Diagrams that use this symbol
Frequently asked questions
What does the D flip-flop symbol look like?
The D flip-flop symbol is a rectangle with four pins: D (data in, left), CLK (clock in, left, marked with a small rightward-pointing triangle), Q (output, right), and Q̅ (inverted output, right, sometimes with a bubble). The triangle on the clock input identifies it as an edge-triggered device.
What does the D in D flip-flop stand for?
The D stands for Data (sometimes also called Delay because the output follows the input with a one-clock-cycle delay). The single D input eliminates the indeterminate state of the SR latch by presenting only one binary choice to the storage element on each clock edge.
What is the difference between a D flip-flop and a D latch?
A D flip-flop is edge-triggered: it samples D only at the moment of the active clock edge and ignores D between edges. A D latch is level-sensitive: it is transparent (Q follows D) whenever the enable signal is high and opaque when the enable is low. The edge-triggered flip-flop is safer in synchronous designs because its output cannot change unexpectedly mid-clock-cycle.
What are the pins of a D flip-flop?
The standard D flip-flop pins are: D (data input), CLK (clock input, edge-triggered), Q (non-inverted output), and Q̅ (inverted output). Extended versions add asynchronous Set (S̅) and Reset (R̅) inputs for initialisation, active-low and indicated by a bubble on the pin.
What is the IEC symbol for a D flip-flop?
IEC 60617-12 defines the D flip-flop as a labelled rectangle (distinctive binary-element shape) with a 'D' label on the data input, a small triangle on the clock input to indicate edge-triggering, and Q / Q̅ outputs. IEEE Std 91-1984 uses the same rectangular convention.
How does a D flip-flop divide the clock frequency?
Connecting Q̅ back to the D input makes the flip-flop toggle on every rising clock edge. Because Q changes state every clock cycle, the Q output completes one full cycle for every two clock cycles—producing a square wave at exactly half the input clock frequency (divide-by-2 circuit).

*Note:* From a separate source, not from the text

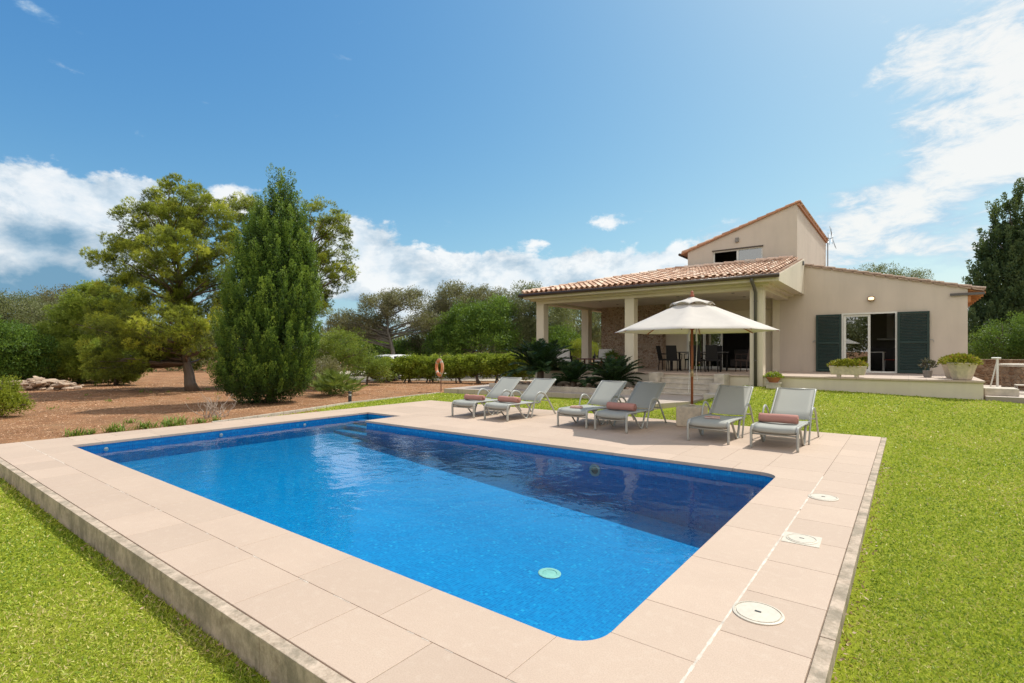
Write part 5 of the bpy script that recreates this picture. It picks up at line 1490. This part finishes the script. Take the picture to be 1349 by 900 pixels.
# strap leaved plants at the deck edge
def strap(loc, r, n_, label):
    o = thing('strap_plant', label, 'plant', loc, 0, 'leafy plants along the left deck edge')
    K = 5; V = []; F = []; T_ = []; k = 0
    for i in range(n_):
        a = rng.uniform(0, 6.283); e_ = rng.uniform(.5, 1.45); L = r*rng.uniform(.7, 1.15); w = .011
        p = np.array([rng.normal(0, r*.35), rng.normal(0, r*.35), 0.0]); sd = np.array([-math.sin(a), math.cos(a), 0]); row = []
        for j in range(K+1):
            ww = w*(1-(j/K)**2*.95); row += [p - sd*ww, p + sd*ww]
            e2 = e_ - 1.3*(j/K)**1.6
            p = p + np.array([math.cos(a)*math.cos(e2), math.sin(a)*math.cos(e2), math.sin(e2)])*L/K
        V.append(np.array(row)); F.append(np.array([[2*j, 2*j+1, 2*j+3, 2*j+2] for j in range(K)])+k); k += 2*K+2; T_.append(np.full(2*K+2, rng.uniform(.2, 1)))
    fast('leaves', np.concatenate(V), np.concatenate(F), np.concatenate(T_), L_STRAP, o)
    m = MB(); m.lathe([(.05, -.03), (.04, .01), (.001, .03)], seg=8); m.build('crown', L_STRAP, o)
for (px, py, r_, n_, lb) in [(100, 573, .20, 60, 'low strap leaved plant, leftmost along the deck edge'), (118, 571, .16, 30, 'small strap leaved plant touching the leftmost one'), (152, 568, .25, 80, 'strap leaved plant, second clump from the left on the deck edge'),
                             (192, 563.5, .24, 75, 'strap leaved plant in the middle of the row on the deck edge'), (229, 560, .28, 100, 'largest strap leaved plant, in front of the dry twigs'), (264, 556, .18, 40, 'small strap leaved plant right of the largest one'),
                             (284, 554, .17, 25, 'smallest strap leaved plant at the tip of the grass strip'), (172, 556, .14, 22, 'tiny seedling on the soil behind the middle clump'), (216, 497+60, .1, 12, 'tiny tuft on the soil left of the largest plant')]:
    p = gp(px, py, -.02); p.x = min(p.x, DX0-.16); strap((p.x, p.y, -.03), r_, n_, lb)
p = gp(284, 550, -.03); tw = thing('dry_shrub', 'bare pale twiggy shrub on the soil in front of the dense cypress', 'plant', (p.x, p.y, -.03))
m = MB()
for i in range(24):
    a = rng.uniform(0, 6.283); L = rng.uniform(.3, .65); e_ = rng.uniform(.55, 1.2)
    b0 = Vector((rng.normal(0, .15), rng.normal(0, .15), -.02)); b1 = b0 + Vector((math.cos(a)*math.cos(e_), math.sin(a)*math.cos(e_), math.sin(e_)))*L
    pth = wander(b0, b1, 4, .12); m.tube(pth, [.010, .009, .008, .006, .004], 5)
    for q in range(3):
        s_ = pth[2+q % 3]; m.tube([s_, s_+Vector((rng.normal(0, .08), rng.normal(0, .08), rng.uniform(.06, .16)))], [.006, .003], 5)
m.build('branches', TWIG, tw)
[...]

What is setup time and hold time for a D flip-flop?
Setup time (t_su) is the minimum time the D input must be stable before the active clock edge for the flip-flop to reliably capture the data. Hold time (t_h) is the minimum time D must remain stable after the clock edge. Violating either constraint can cause metastability—an output that takes an unpredictably long time to settle to a valid logic level.